| To do |
Exact reproduction is required for all entries.

| Data supplied |
— BEGIN —

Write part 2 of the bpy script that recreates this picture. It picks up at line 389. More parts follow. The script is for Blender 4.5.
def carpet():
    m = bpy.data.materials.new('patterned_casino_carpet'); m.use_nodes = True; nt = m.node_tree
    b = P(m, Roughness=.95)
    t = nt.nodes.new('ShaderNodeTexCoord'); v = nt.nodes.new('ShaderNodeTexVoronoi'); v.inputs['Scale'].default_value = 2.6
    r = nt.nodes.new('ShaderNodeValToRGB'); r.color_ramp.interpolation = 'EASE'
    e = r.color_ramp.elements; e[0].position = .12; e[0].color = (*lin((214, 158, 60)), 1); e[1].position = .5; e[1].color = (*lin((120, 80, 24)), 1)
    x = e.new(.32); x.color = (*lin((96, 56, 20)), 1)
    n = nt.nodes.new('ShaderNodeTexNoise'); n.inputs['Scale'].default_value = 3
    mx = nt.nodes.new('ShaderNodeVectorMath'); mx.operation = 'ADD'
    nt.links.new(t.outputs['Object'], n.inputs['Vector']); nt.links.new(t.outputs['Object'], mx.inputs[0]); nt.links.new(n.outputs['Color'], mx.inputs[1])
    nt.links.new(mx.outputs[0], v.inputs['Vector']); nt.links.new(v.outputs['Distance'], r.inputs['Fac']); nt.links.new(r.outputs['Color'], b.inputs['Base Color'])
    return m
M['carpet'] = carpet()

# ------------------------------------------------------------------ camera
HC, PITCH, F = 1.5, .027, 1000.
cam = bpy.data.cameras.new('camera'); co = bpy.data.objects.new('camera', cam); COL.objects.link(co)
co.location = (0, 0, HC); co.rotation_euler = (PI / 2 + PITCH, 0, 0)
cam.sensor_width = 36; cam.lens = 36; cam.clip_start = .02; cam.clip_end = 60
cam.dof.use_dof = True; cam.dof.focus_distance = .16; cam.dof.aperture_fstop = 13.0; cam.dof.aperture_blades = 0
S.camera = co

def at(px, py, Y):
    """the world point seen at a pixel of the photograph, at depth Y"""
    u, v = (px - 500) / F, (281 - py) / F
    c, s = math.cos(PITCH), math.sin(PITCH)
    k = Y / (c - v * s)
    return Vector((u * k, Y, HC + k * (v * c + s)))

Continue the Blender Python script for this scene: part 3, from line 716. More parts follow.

— END —

| Output of the task |
Write part 2 of the bpy script that recreates this picture. It picks up at line 389. More parts follow. The script is for Blender 4.5.
def carpet():
    m = bpy.data.materials.new('patterned_casino_carpet'); m.use_nodes = True; nt = m.node_tree
    b = P(m, Roughness=.95)
    t = nt.nodes.new('ShaderNodeTexCoord'); v = nt.nodes.new('ShaderNodeTexVoronoi'); v.inputs['Scale'].default_value = 2.6
    r = nt.nodes.new('ShaderNodeValToRGB'); r.color_ramp.interpolation = 'EASE'
    e = r.color_ramp.elements; e[0].position = .12; e[0].color = (*lin((214, 158, 60)), 1); e[1].position = .5; e[1].color = (*lin((120, 80, 24)), 1)
    x = e.new(.32); x.color = (*lin((96, 56, 20)), 1)
    n = nt.nodes.new('ShaderNodeTexNoise'); n.inputs['Scale'].default_value = 3
    mx = nt.nodes.new('ShaderNodeVectorMath'); mx.operation = 'ADD'
    nt.links.new(t.outputs['Object'], n.inputs['Vector']); nt.links.new(t.outputs['Object'], mx.inputs[0]); nt.links.new(n.outputs['Color'], mx.inputs[1])
    nt.links.new(mx.outputs[0], v.inputs['Vector']); nt.links.new(v.outputs['Distance'], r.inputs['Fac']); nt.links.new(r.outputs['Color'], b.inputs['Base Color'])
    return m
M['carpet'] = carpet()

# ------------------------------------------------------------------ camera
HC, PITCH, F = 1.5, .027, 1000.
cam = bpy.data.cameras.new('camera'); co = bpy.data.objects.new('camera', cam); COL.objects.link(co)
co.location = (0, 0, HC); co.rotation_euler = (PI / 2 + PITCH, 0, 0)
cam.sensor_width = 36; cam.lens = 36; cam.clip_start = .02; cam.clip_end = 60
cam.dof.use_dof = True; cam.dof.focus_distance = .16; cam.dof.aperture_fstop = 13.0; cam.dof.aperture_blades = 0
S.camera = co

def at(px, py, Y):
    """the world point seen at a pixel of the photograph, at depth Y"""
    u, v = (px - 500) / F, (281 - py) / F
    c, s = math.cos(PITCH), math.sin(PITCH)
    k = Y / (c - v * s)
    return Vector((u * k, Y, HC + k * (v * c + s)))

Continue the Blender Python script for this scene: part 3, from line 716. More parts follow.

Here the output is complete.